Exercise goal:
Please copy out exactly, and only, the lines between the line with "What Blender Python" and the line with "wt.nodes.clear()", both included. Pictures are to be omitted.

Records to use:

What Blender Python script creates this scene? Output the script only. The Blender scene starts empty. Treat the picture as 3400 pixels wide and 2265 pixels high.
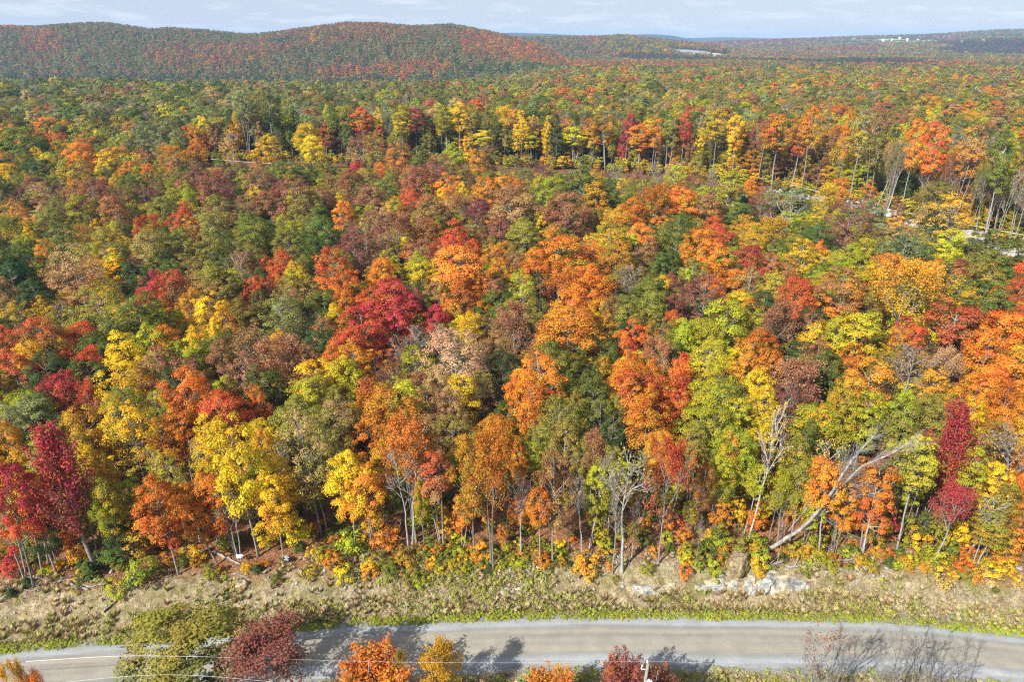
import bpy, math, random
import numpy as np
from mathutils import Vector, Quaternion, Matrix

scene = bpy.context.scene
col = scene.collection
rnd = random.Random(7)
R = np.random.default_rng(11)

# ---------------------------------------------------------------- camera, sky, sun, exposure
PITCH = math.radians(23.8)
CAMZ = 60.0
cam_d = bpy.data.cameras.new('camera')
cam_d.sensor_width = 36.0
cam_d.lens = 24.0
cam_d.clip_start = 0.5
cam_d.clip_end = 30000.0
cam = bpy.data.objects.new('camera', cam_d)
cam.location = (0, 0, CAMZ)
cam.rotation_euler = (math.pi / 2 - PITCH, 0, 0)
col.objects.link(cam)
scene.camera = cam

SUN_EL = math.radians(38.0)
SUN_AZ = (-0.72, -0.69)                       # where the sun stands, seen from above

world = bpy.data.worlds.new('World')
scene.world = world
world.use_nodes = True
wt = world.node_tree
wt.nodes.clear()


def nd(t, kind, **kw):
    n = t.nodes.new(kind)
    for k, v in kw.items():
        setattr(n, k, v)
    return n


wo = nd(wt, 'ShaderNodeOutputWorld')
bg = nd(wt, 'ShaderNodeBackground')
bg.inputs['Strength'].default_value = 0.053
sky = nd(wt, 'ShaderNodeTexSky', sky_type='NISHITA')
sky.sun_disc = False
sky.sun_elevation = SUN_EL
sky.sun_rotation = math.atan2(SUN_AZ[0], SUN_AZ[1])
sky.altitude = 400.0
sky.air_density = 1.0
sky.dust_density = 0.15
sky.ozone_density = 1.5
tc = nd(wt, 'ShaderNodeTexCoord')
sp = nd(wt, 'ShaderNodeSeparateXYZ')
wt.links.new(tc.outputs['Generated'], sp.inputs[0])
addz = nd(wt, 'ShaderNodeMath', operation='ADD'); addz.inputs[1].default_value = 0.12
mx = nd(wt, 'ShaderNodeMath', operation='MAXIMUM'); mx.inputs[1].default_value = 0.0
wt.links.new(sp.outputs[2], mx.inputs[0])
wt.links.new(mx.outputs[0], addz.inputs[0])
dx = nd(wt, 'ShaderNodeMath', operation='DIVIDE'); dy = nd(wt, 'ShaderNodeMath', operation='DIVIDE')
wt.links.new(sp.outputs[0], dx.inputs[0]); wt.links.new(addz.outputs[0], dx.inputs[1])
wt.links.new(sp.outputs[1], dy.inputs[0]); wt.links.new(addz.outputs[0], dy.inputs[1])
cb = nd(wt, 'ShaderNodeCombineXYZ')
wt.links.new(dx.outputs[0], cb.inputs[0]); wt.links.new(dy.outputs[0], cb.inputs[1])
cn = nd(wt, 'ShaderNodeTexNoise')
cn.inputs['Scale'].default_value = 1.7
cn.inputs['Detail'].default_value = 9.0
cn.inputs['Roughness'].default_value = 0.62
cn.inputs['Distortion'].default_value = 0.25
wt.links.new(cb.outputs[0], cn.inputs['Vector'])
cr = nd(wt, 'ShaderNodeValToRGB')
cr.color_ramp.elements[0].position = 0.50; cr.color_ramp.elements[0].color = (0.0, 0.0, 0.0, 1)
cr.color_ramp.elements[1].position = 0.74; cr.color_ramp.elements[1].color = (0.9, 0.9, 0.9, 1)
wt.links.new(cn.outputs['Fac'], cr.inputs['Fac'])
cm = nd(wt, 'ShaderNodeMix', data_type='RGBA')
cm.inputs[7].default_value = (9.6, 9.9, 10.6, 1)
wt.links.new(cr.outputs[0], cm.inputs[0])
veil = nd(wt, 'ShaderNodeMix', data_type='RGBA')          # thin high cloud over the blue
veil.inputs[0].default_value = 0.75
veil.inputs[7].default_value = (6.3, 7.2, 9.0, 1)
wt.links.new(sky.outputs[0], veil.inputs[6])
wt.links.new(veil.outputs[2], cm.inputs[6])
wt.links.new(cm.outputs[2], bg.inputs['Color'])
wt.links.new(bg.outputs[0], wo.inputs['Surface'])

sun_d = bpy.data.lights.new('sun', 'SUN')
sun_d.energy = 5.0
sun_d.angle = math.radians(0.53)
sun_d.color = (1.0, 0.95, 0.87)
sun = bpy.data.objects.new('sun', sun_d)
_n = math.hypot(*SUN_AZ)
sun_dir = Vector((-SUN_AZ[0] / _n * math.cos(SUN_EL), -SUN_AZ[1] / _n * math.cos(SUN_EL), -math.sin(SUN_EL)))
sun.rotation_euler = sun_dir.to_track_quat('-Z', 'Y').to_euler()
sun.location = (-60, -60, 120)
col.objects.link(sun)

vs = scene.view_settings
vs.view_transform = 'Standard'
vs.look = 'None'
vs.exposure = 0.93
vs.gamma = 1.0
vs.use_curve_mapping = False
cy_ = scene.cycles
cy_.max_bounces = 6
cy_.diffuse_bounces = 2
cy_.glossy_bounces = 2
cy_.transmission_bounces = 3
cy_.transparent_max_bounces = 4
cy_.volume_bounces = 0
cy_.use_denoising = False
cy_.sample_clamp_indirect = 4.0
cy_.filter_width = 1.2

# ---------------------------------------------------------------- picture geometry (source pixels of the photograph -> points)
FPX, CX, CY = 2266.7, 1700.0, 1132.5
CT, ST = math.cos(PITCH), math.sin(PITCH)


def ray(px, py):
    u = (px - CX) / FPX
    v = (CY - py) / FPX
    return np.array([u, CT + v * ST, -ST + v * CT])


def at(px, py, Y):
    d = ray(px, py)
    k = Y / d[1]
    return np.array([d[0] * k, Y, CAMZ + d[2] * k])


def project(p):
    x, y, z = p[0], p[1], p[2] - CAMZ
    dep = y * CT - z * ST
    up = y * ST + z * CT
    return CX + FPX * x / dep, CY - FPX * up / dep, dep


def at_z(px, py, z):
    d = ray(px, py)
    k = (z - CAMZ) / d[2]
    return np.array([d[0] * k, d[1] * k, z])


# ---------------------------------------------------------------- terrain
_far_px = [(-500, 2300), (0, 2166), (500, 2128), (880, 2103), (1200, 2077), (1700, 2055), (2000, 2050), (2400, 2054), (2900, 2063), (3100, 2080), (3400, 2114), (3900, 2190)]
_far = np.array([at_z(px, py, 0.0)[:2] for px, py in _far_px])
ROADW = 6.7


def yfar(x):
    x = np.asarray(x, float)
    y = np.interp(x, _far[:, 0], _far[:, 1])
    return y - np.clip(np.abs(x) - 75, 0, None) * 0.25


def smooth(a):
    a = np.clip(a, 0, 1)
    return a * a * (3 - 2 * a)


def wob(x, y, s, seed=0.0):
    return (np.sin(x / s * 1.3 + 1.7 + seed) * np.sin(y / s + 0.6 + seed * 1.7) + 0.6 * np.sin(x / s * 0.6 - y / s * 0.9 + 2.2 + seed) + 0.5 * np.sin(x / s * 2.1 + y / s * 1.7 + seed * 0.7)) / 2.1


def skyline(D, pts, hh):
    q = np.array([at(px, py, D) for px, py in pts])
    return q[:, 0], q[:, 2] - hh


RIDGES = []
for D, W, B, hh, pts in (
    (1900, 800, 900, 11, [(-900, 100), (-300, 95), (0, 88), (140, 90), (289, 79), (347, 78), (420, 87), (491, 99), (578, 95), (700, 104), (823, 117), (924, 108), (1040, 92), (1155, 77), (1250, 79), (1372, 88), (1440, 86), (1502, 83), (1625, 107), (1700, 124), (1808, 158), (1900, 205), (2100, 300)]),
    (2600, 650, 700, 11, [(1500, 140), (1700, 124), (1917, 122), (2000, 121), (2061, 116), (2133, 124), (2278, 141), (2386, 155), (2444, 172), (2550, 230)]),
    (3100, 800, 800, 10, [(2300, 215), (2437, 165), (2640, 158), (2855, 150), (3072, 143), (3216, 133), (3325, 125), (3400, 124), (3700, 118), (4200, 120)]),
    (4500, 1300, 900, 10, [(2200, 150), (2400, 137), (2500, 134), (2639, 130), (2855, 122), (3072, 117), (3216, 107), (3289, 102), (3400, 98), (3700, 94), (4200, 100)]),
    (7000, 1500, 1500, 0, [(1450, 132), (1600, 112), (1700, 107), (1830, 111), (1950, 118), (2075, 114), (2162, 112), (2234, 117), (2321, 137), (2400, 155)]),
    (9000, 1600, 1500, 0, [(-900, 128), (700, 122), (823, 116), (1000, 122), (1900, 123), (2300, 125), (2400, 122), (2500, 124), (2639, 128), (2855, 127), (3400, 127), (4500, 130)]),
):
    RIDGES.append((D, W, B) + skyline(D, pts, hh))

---

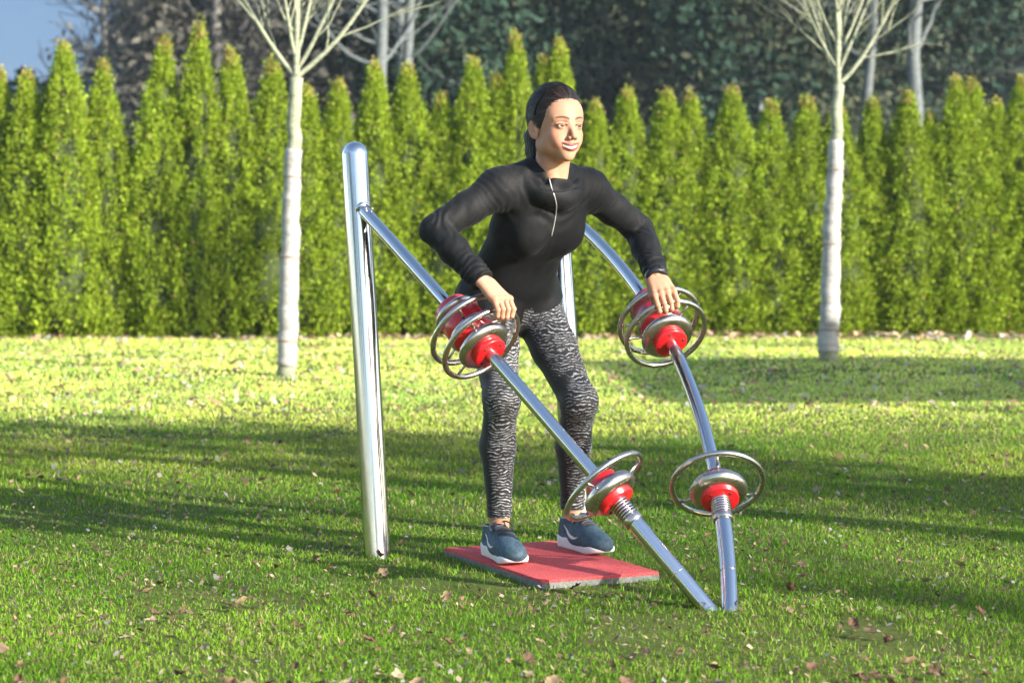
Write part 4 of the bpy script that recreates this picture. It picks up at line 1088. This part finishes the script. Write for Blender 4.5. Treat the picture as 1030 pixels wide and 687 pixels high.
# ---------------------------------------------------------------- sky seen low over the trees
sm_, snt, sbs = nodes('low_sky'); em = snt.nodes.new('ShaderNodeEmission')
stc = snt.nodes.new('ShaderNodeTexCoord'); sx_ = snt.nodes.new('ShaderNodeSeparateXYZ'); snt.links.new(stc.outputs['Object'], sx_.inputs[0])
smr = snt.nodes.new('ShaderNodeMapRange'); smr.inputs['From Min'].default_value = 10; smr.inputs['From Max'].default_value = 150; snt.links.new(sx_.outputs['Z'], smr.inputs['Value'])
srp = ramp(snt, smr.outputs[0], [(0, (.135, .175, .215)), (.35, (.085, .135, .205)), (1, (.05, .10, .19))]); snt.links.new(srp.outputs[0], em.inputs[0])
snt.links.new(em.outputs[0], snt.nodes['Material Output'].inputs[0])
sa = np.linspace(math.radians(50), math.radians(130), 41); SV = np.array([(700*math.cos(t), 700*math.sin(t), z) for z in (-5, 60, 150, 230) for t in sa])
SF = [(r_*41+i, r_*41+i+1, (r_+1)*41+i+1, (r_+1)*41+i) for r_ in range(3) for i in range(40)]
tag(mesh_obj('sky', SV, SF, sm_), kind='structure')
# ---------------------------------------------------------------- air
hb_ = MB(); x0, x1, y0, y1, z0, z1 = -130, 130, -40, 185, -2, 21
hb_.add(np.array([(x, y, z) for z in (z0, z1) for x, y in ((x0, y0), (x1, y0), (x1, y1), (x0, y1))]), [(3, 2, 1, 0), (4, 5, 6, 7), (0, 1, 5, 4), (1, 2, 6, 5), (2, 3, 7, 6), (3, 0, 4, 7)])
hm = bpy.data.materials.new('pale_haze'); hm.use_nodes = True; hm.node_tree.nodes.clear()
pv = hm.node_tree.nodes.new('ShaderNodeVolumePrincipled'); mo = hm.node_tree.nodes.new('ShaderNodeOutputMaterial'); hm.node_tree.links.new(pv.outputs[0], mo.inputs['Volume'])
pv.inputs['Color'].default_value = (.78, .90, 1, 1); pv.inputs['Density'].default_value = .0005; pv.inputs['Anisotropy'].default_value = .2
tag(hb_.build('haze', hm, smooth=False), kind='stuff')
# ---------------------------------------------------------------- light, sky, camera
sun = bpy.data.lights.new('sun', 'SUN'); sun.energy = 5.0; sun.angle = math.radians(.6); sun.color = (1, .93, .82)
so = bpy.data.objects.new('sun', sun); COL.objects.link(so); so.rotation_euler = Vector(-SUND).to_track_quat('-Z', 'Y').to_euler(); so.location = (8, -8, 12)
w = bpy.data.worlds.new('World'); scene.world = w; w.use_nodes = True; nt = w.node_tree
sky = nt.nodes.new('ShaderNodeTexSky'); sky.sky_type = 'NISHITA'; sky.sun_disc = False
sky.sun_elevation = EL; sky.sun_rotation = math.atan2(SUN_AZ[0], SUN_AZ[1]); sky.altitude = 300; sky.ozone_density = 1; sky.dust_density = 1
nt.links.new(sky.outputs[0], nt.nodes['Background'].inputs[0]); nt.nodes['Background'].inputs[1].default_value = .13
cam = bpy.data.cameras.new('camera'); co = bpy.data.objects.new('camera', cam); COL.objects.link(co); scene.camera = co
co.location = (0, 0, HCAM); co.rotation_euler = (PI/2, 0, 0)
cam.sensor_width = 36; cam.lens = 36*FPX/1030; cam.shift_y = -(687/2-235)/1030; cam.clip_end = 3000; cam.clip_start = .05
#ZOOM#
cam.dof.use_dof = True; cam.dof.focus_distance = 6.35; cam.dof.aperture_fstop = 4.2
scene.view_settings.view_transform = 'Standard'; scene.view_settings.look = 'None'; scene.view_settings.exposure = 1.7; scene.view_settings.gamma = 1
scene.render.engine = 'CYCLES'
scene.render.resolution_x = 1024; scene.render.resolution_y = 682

...

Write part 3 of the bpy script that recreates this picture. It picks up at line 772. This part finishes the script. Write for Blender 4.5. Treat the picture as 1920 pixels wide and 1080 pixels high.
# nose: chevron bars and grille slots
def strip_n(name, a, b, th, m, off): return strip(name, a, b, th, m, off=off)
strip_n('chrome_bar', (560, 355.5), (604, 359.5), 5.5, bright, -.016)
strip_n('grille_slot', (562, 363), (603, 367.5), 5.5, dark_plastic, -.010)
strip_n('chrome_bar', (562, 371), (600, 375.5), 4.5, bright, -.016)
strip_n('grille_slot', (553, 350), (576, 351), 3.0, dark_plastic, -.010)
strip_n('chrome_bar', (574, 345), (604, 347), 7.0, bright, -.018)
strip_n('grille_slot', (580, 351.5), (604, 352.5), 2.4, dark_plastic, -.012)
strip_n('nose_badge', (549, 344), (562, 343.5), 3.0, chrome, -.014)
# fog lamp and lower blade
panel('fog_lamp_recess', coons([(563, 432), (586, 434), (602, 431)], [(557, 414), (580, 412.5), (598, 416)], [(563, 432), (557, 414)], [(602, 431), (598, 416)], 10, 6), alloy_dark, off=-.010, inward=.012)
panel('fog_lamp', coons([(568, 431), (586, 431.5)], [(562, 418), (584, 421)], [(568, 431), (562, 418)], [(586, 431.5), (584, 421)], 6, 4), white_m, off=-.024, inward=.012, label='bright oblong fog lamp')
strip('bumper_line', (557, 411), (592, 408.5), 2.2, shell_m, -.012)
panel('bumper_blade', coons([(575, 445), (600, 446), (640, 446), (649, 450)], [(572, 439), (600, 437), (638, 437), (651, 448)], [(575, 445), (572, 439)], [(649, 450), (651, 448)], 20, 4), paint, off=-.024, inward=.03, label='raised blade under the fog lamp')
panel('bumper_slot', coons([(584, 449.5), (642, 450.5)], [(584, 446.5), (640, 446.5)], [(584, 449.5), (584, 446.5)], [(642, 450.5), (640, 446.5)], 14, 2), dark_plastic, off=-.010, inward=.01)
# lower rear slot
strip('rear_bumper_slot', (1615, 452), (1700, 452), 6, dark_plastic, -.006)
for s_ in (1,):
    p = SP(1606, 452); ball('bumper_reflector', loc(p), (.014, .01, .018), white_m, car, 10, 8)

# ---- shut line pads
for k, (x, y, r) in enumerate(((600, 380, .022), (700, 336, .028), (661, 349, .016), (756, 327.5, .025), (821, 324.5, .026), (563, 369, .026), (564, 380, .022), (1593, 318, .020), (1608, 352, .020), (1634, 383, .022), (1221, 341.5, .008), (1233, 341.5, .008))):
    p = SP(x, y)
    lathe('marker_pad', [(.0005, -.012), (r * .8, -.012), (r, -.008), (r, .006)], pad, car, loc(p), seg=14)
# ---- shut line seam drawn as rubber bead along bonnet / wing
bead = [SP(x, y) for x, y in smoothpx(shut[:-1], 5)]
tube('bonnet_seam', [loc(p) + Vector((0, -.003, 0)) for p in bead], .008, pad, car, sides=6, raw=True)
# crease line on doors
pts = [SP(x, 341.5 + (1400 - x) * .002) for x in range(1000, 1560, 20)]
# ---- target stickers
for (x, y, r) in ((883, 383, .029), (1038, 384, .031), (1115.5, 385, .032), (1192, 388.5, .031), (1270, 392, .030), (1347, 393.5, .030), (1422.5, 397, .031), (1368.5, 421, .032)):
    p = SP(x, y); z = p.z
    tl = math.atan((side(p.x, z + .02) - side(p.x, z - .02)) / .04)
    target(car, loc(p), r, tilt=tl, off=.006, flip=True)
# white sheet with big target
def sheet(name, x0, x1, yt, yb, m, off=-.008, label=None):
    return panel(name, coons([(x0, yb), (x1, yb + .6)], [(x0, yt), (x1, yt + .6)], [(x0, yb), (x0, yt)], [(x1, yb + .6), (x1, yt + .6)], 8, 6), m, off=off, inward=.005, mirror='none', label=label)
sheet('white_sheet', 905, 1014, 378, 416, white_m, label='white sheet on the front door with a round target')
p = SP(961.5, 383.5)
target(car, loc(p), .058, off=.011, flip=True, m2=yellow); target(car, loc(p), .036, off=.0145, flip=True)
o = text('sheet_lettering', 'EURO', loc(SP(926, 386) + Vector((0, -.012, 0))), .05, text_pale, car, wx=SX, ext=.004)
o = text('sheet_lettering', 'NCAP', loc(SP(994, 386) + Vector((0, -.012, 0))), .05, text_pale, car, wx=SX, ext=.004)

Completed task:
What Blender Python script creates this scene? Output the script only. The Blender scene starts empty. Treat the picture as 3400 pixels wide and 2265 pixels high.
import bpy, math, random
import numpy as np
from mathutils import Vector, Quaternion, Matrix

scene = bpy.context.scene
col = scene.collection
rnd = random.Random(7)
R = np.random.default_rng(11)

# ---------------------------------------------------------------- camera, sky, sun, exposure
PITCH = math.radians(23.8)
CAMZ = 60.0
cam_d = bpy.data.cameras.new('camera')
cam_d.sensor_width = 36.0
cam_d.lens = 24.0
cam_d.clip_start = 0.5
cam_d.clip_end = 30000.0
cam = bpy.data.objects.new('camera', cam_d)
cam.location = (0, 0, CAMZ)
cam.rotation_euler = (math.pi / 2 - PITCH, 0, 0)
col.objects.link(cam)
scene.camera = cam

SUN_EL = math.radians(38.0)
SUN_AZ = (-0.72, -0.69)                       # where the sun stands, seen from above

world = bpy.data.worlds.new('World')
scene.world = world
world.use_nodes = True
wt = world.node_tree
wt.nodes.clear()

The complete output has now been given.